You Don’t Need a Notary for Your Seed Round

By Tienko Rasker | Startup Life

In Leapfunder’s most recent article, you learned why an investor pool is critical for your company. Now you have the opportunity to find out if you need a notary for your seed round.

We often hear people are asking: why do we need to go through so much paperwork when setting up our company? Why is there so much legal paperwork to divide up the shares? Well, the answer is that you could probably get away without most of these formalities as long as everybody is friends, right? In the same way, you can probably have dinner and split the bill fairly at the end of the evening. But what happens if you’re no longer friends a few years later? It’s important to have a proper legal process when forming a company, even if you are doing this with your best buddy. 

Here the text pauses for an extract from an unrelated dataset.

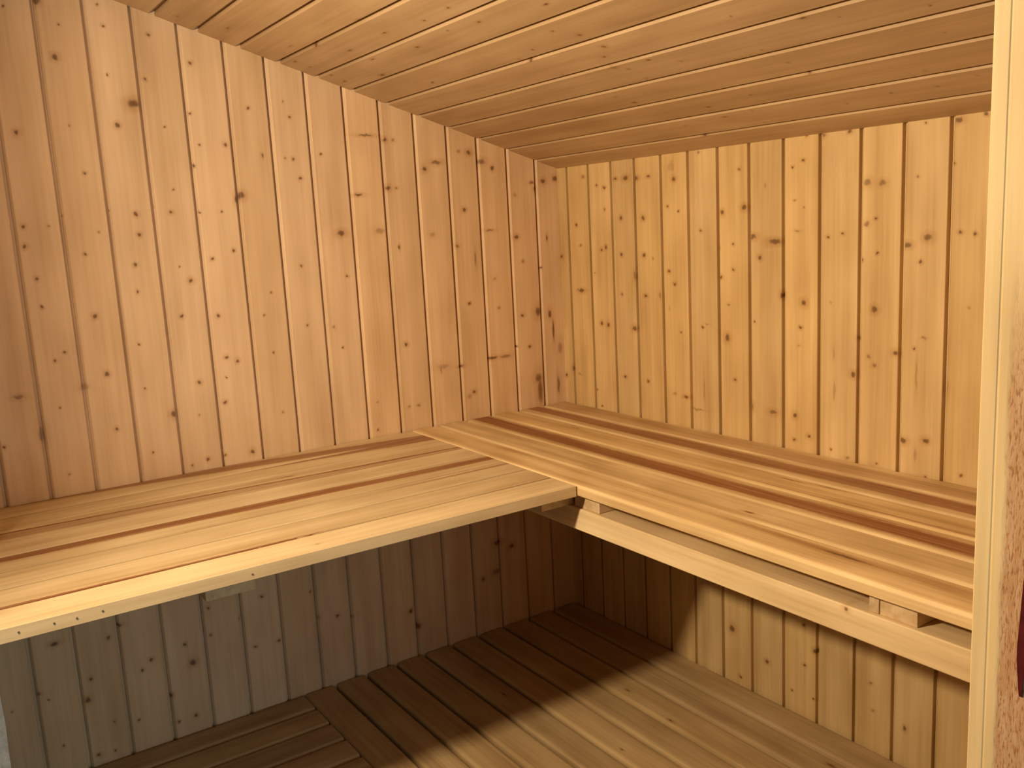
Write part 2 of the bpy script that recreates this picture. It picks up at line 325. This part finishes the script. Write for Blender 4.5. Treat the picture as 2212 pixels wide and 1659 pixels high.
# ------------------------------------------------------------------ the walls behind the camera's left and around the doorway
we = tag(link('wall_end', box_mesh('wall_end', XE - .06, XE - .0128, YF - .1, .06, ZF, HC + SLOPE * 1.9 + .1), BACK), 'end wall of upright pine boards beside the doorway', kind='structure')
RE = Matrix.Rotation(math.pi / 2, 4, 'Z')
pe = wood('pine_end', PINE, 127.3, 'xz')
me = extrude('wall_board', panel_outline(.09), HC + SLOPE * 1.85 + .03 - ZF); me.materials.append(pe)
for i in range(15):
    link('board', me, None, we, mtx=Matrix.Translation((XE, YF + i * .0905, ZF)) @ RE)
def boxes(name, lst):
    bm = bmesh.new()
    for (x0, x1, y0, y1, z0, z1) in lst:
        for v in bmesh.ops.create_cube(bm, size=1)['verts']:
            v.co = Vector((x0 if v.co.x < 0 else x1, y0 if v.co.y < 0 else y1, z0 if v.co.z < 0 else z1))
    bmesh.ops.recalc_face_normals(bm, faces=bm.faces)
    me = bpy.data.meshes.new(name); bm.to_mesh(me); bm.free(); return me
wf = tag(link('wall_front', boxes('wall_front', [(DOOR_X + .0885, .06, YF - .1, YF, ZF, 1.35)]), pe), 'pine wall right of the doorway', kind='structure')
tag(link('wall_doorside', boxes('wall_doorside', [(XE - .06, DOOR_X - .86, YF - .1, YF, ZF, 1.35)]), pe), 'pine wall left of the doorway', kind='structure')
tag(link('trim_1', boxes('trim_1', [(DOOR_X - .86, DOOR_X + .0885, YF - .1, YF, 1.02, 1.35)]), pe), 'pine boarding over the doorway', kind='structure')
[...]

Most legal stuff can be organised with an attorney. In some countries and in some situations, you also need a notary. A notary can act as a legal advisor, but more notably a notary is a strong witness that everything was legally organised. Whether you need a notary in a particular country depends on the law in that country. Some countries insist that a strong witness is present for the most important legal actions. Some countries don’t feel they need this additional witness. The guidelines below apply to Germany.

Company Creation & Share Issuance

In Germany, a notary is normally needed to create a limited liability company. The notary will put together the paperwork, and register the company with the official register of companies.

The same is true for creating new shares. This important step in the life of the company usually requires a notary to be present. That means that if someone holds a share certificate there is a powerful witness statement from a notary to prove that those shares are real.

The Convertible 

It’s now widely accepted in Germany that you can do a convertible note investment round without a notary. For this to be possible your ‘Wandeldarlehen’ does need to meet certain requirements. Any experienced startup lawyer can help you set it upright. 

It is often better for a startup in the early stages to do smaller investment rounds more frequently. This is an advantage because the value of the company is increasing very quickly. If you break your funding round into smaller tranches, you can raise a lot of the money a little later, and lose fewer shares in return. This is now common practice. Of course, if you are doing a funding round every 6 months then you should try to make sure that you can handle those rounds with the simplest possible process. For this reason, a convertible without a notary is a practical option.

The Shareholder’s Agreement

The Shareholder’s Agreement contains a number of clauses that are of critical importance for the health of the company. Perhaps the Good/ Bad Leaver clause is the most important. This clause regulates what happens with the founder shares in the case that one of the founders leaves. You need an agreement that regulates this. When a co-founder leaves it is often reasonable that they keep some of their shares, but not all of them. A Good/ Bad Leaver clause gives an exact rule about how many shares the leaving founder can keep, so that there is no reason to fight over this. In Germany this kind of agreement does require notarization. It is probably best to set up the Shareholder’s Agreement at the same as you create your company. At that time you are visiting the notary already. If you didn’t do it when you created your company: don’t wait! Set it up as soon as possible. You simply never know when could a co-founder leave: it could be tomorrow.